Friday, November 20, 2009

More Madrid




I also finally got to go to El Escorial. Though Madrid has a royal palace, El Escorial is better known as the grand home of Spanish royals during the Renaissance period. It is about an hour's train/bus ride from Madrid and is a great day trip. I tried to go very early in the semester, but it was closed (I found that out at the front door) and the second time it was closed again (I found that out before I left Madrid that morning).

Robert, Kesh, and I went with a group of students from Vanderbilt to El Escorial while Elise was traveling with her sister. It's always fun to see a palace or castle (this place is a combination of the two...old Spanish architecture but gorgeous gardens and grand rooms), but the best part was that El Escorial is like an art museum, displaying just a fraction of the giant collection of the Spanish royals...complete with works by Titian, El Greco, Velazquez, and other immortals. Really cool to see.

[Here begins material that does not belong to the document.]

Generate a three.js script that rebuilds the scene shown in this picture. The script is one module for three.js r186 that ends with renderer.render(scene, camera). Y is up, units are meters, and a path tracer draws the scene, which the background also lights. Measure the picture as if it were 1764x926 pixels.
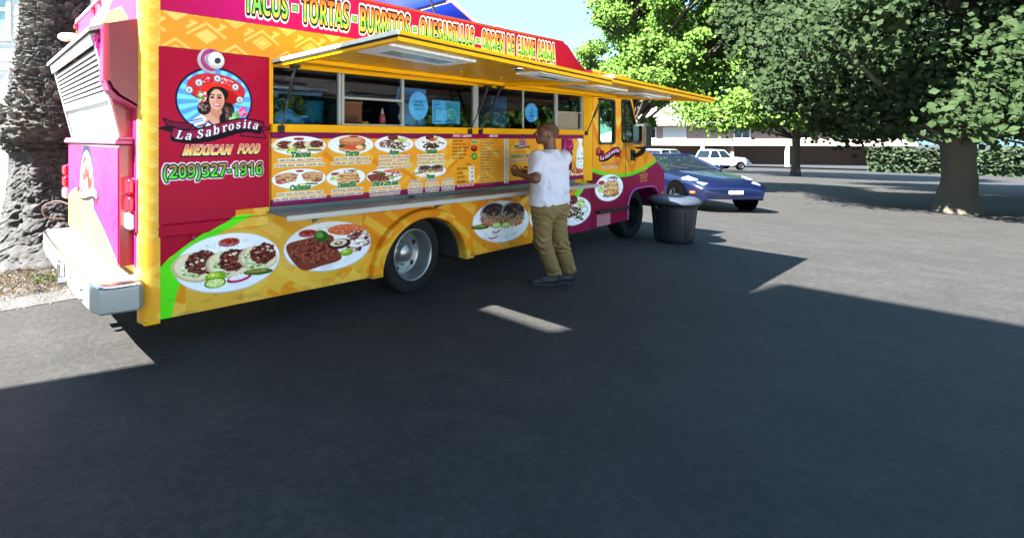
import * as THREE from 'three';
import { mergeGeometries } from 'three/addons/utils/BufferGeometryUtils.js';
import { RoundedBoxGeometry } from 'three/addons/geometries/RoundedBoxGeometry.js';
import { ImprovedNoise } from 'three/addons/math/ImprovedNoise.js';

// ---------------------------------------------------------------- camera, sky, sun, exposure
const scene = new THREE.Scene();
const camera = new THREE.PerspectiveCamera(55.29, 1764 / 926, 0.1, 1200);
const HEAD = 53 * Math.PI / 180;
camera.position.set(0, 1.58, 3.7);
camera.lookAt(Math.cos(HEAD), 1.58, 3.7 - Math.sin(HEAD));
camera.setViewOffset(1764, 926, 282, 224, 1764, 926);          // shifted lens: the horizon lies high and the optical axis left of the middle
camera.updateProjectionMatrix();

const renderer = new THREE.WebGLRenderer({ antialias: true });
renderer.setSize(1024, 537);
renderer.toneMapping = THREE.LinearToneMapping;
renderer.toneMappingExposure = 10.4;
renderer.shadowMap.enabled = true;

const perlin = new ImprovedNoise();
const noise = (x, y, z = 0) => perlin.noise(x + 31.7, y + 17.3, z + 5.1);
const fbm = (x, y, z = 0, o = 4) => { let s = 0, a = .5; for (let i = 0; i < o; i++) { s += a * noise(x, y, z); x *= 2.03; y *= 2.03; z *= 2.03; a *= .5; } return s; };
function rng(seed) { let s = seed | 0; return () => { s = (s + 0x6d2b79f5) | 0; let t = Math.imul(s ^ (s >>> 15), 1 | s); t = (t + Math.imul(t ^ (t >>> 7), 61 | t)) ^ t; return ((t ^ (t >>> 14)) >>> 0) / 4294967296; }; }
const clamp = (v, a, b) => Math.min(b, Math.max(a, v)), mix = (a, b, t) => a + (b - a) * t;
const smooth = (a, b, v) => { const t = clamp((v - a) / (b - a), 0, 1); return t * t * (3 - 2 * t); };

{
  const w = 1024, h = 512, d = new Float32Array(w * h * 4);
  for (let j = 0; j < h; j++) {
    const el = (j + .5) / h * Math.PI - Math.PI / 2, u = Math.max(0, Math.sin(el)), k = Math.pow(1 - u, 3.2);
    for (let i = 0; i < w; i++) {
      const az = i / w * Math.PI * 2, cl = smooth(.05, .5, fbm(Math.cos(az) * 1.6 * Math.cos(el), Math.sin(el) * 4, Math.sin(az) * 1.6 * Math.cos(el), 4) + .08);
      const o = (j * w + i) * 4, b = .68 + .1 * cl;
      d[o] = mix(.085, .122, k) * b + .02 * cl; d[o + 1] = mix(.17, .215, k) * b + .02 * cl; d[o + 2] = mix(.30, .235, k) * b + .02 * cl; d[o + 3] = 1;
      if (el < 0) { d[o] *= .6; d[o + 1] *= .6; d[o + 2] *= .6; }
    }
  }
  const sky = new THREE.DataTexture(d, w, h, THREE.RGBAFormat, THREE.FloatType);
  sky.mapping = THREE.EquirectangularReflectionMapping; sky.magFilter = THREE.LinearFilter; sky.needsUpdate = true;
  scene.background = sky; scene.environment = sky;
}
const SUN = new THREE.Vector3(-.66, .70, -.15).normalize();
const sun = new THREE.DirectionalLight(new THREE.Color().setRGB(1, .965, .91), 5);
sun.position.copy(SUN).multiplyScalar(60); sun.target.position.set(0, 0, 0);
sun.castShadow = true; sun.shadow.mapSize.set(4096, 4096);
Object.assign(sun.shadow.camera, { left: -40, right: 40, top: 40, bottom: -40, near: 1, far: 160 });
scene.add(sun, sun.target);

// ---------------------------------------------------------------- helpers: names, labels, geometry
const taken = {};
function numbered(name) { const n = taken[name] = (taken[name] ?? -1) + 1; return n ? name + '_' + String(n).padStart(3, '0') : name; }
function tag(o, label, category, group, kind) { if (label) o.userData.label = label; if (category) o.userData.category = category; if (group) o.userData.group = group; if (kind) o.userData.kind = kind; return o; }
function shade(o) { o.traverse((m) => { if (m.isMesh) { m.castShadow = true; m.receiveShadow = true; } }); return o; }
function thing(name, label, category, [x, y, z] = [0, 0, 0], turn = 0, group) {
  const o = new THREE.Group(); o.name = numbered(name); o.position.set(x, y, z); o.rotation.y = turn; scene.add(o);
  return tag(o, label, category, group);
}
const flat = (g) => { let r = g.index ? g.toNonIndexed() : g; if (!r.attributes.uv) r.setAttribute('uv', new THREE.BufferAttribute(new Float32Array(r.attributes.position.count * 2), 2)); for (const k of Object.keys(r.attributes)) if (!['position', 'normal', 'uv'].includes(k)) r.deleteAttribute(k); return r; };
const join = (list) => list.length === 1 ? list[0] : mergeGeometries(list.map(flat));
function part(parent, name, geoms, mat, label) {
  const m = new THREE.Mesh(join(Array.isArray(geoms) ? geoms : [geoms]), mat); m.name = name; m.castShadow = m.receiveShadow = true;
  if (label) m.userData.label = label;
  parent.add(m); return m;
}
function parts(parent, name, geoms, mat) { return geoms.map((g) => part(parent, name, g, mat)); }
function solo(name, geoms, mat, label, category, group, kind) { const m = part(scene, numbered(name), geoms, mat); return tag(m, label, category, group, kind); }
function group(parent, name, label) { const g = new THREE.Group(); g.name = name; if (label) g.userData.label = label; parent.add(g); return g; }
// box from its six bounds, chamfered when r > 0
function box(x0, x1, y0, y1, z0, z1, r = 0) {
  const w = x1 - x0, h = y1 - y0, d = z1 - z0, g = r ? new RoundedBoxGeometry(w, h, d, 2, Math.min(r, w / 2.01, h / 2.01, d / 2.01)) : new THREE.BoxGeometry(w, h, d);
  return g.translate((x0 + x1) / 2, (y0 + y1) / 2, (z0 + z1) / 2);
}
function bar(a, b, r, r2 = r, seg = 12) {
  const A = new THREE.Vector3(...a), B = new THREE.Vector3(...b), d = B.clone().sub(A), g = new THREE.CylinderGeometry(r2, r, d.length(), seg);
  g.applyQuaternion(new THREE.Quaternion().setFromUnitVectors(new THREE.Vector3(0, 1, 0), d.normalize()));
  return g.translate((A.x + B.x) / 2, (A.y + B.y) / 2, (A.z + B.z) / 2);
}
const tube = (pts, r, n = 40, seg = 8, closed = false) => new THREE.TubeGeometry(new THREE.CatmullRomCurve3(pts.map((p) => new THREE.Vector3(...p)), closed), n, r, seg, closed);
const lathe = (pts, seg = 48) => new THREE.LatheGeometry(pts.map(([r, y]) => new THREE.Vector2(r, y)), seg);
function shape(pts, holes = []) { const s = new THREE.Shape(pts.map((p) => new THREE.Vector2(...p))); for (const h of holes) s.holes.push(h.getPoints ? new THREE.Path(h.getPoints(24)) : new THREE.Path(h.map((p) => new THREE.Vector2(...p)))); return s; }
// a sheet cut to a shape in the x-y plane, thickness t, its front face at z
function sheet(pts, holes, z, t, bevel = 0) {
  const g = new THREE.ExtrudeGeometry(shape(pts, holes), { depth: t - 2 * bevel, bevelEnabled: bevel > 0, bevelThickness: bevel, bevelSize: bevel, bevelOffset: -bevel, bevelSegments: 2, curveSegments: 24 });
  return metreUV(g.translate(0, 0, z - t + bevel), 0, 1);
}
const rect = (x0, y0, x1, y1) => [[x0, y0], [x1, y0], [x1, y1], [x0, y1]];
function roundRect(x0, y0, x1, y1, r, n = 6) { const p = []; for (const [cx, cy, a] of [[x1 - r, y1 - r, 0], [x0 + r, y1 - r, 90], [x0 + r, y0 + r, 180], [x1 - r, y0 + r, 270]]) for (let i = 0; i <= n; i++) { const t = (a + 90 * i / n) * Math.PI / 180; p.push([cx + r * Math.cos(t), cy + r * Math.sin(t)]); } return p; }
// a strip swept along z through a polyline in x-y, with thickness
function strip(poly, z0, z1, t) {
  const out = [...poly], back = poly.map(([x, y], i) => {
    const a = poly[Math.max(0, i - 1)], b = poly[Math.min(poly.length - 1, i + 1)], l = Math.hypot(b[0] - a[0], b[1] - a[1]);
    return [x + (b[1] - a[1]) / l * -t * -1, y - (b[0] - a[0]) / l * t];
  }).reverse();
  const g = new THREE.ExtrudeGeometry(shape([...out, ...back]), { depth: z1 - z0, bevelEnabled: false });
  return g.translate(0, 0, z0);
}
// uv of a mesh from two axes, in metres
function metreUV(g, ax, ay, s = 1) { const p = g.attributes.position, uv = new Float32Array(p.count * 2), c = [p.getX, p.getY, p.getZ]; for (let i = 0; i < p.count; i++) { uv[2 * i] = c[ax].call(p, i) * s; uv[2 * i + 1] = c[ay].call(p, i) * s; } g.setAttribute('uv', new THREE.BufferAttribute(uv, 2)); return g; }

// ---------------------------------------------------------------- materials
const rgb = (r, g, b) => new THREE.Color().setRGB(r, g, b);
const std = (color, roughness = .6, metalness = 0, extra = {}) => new THREE.MeshStandardMaterial({ color, roughness, metalness, ...extra });
function dataTex(n, f, { srgb = false, repeat = 1 } = {}) {
  const d = new Uint8Array(n * n * 4);
  for (let y = 0; y < n; y++) for (let x = 0; x < n; x++) { const v = f(x, y, n), o = (y * n + x) * 4; if (typeof v === 'number') d[o] = d[o + 1] = d[o + 2] = clamp(v, 0, 255); else { d[o] = clamp(v[0], 0, 255); d[o + 1] = clamp(v[1], 0, 255); d[o + 2] = clamp(v[2], 0, 255); } d[o + 3] = 255; }
  const t = new THREE.DataTexture(d, n, n); t.magFilter = THREE.LinearFilter; t.wrapS = t.wrapT = THREE.RepeatWrapping; t.repeat.set(repeat, repeat); if (srgb) t.colorSpace = THREE.SRGBColorSpace; t.needsUpdate = true; return t;
}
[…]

After lunch, we took another bus to El Valle de los Caidos (the valley of the fallen). This place was important and interesting for two reasons -- it is a giant memorial/monument to the soldiers who died in the Spanish Civil War (early 20th century) and it is also the tomb of Francisco Franco. Franco was a fascist dictator who took power of Spain in the 1930s and held it until the 1970s. Though he kept Spain technically out of World War II, Franco also was a buddy of Hitler and let Germany bomb Spanish towns here and there. Though his policies were responsible for boosting the Spanish economy in the 1950s, he also really set Spain back technologically and socially...some of those affects are still seen today...it is only in the last 20 years that Spain is really catching up with the rest of the world. El Valle was really cool...great views in the hills of Spain...a giant cross on top of one hill with a tunnel-like church built into the hill. It is a very creepy church...it is very long and cold and looks like a missile silo. Still, it was interesting with its tapestries of the Apocalypse and the tomb of Franco. Very interesting and worthwhile day.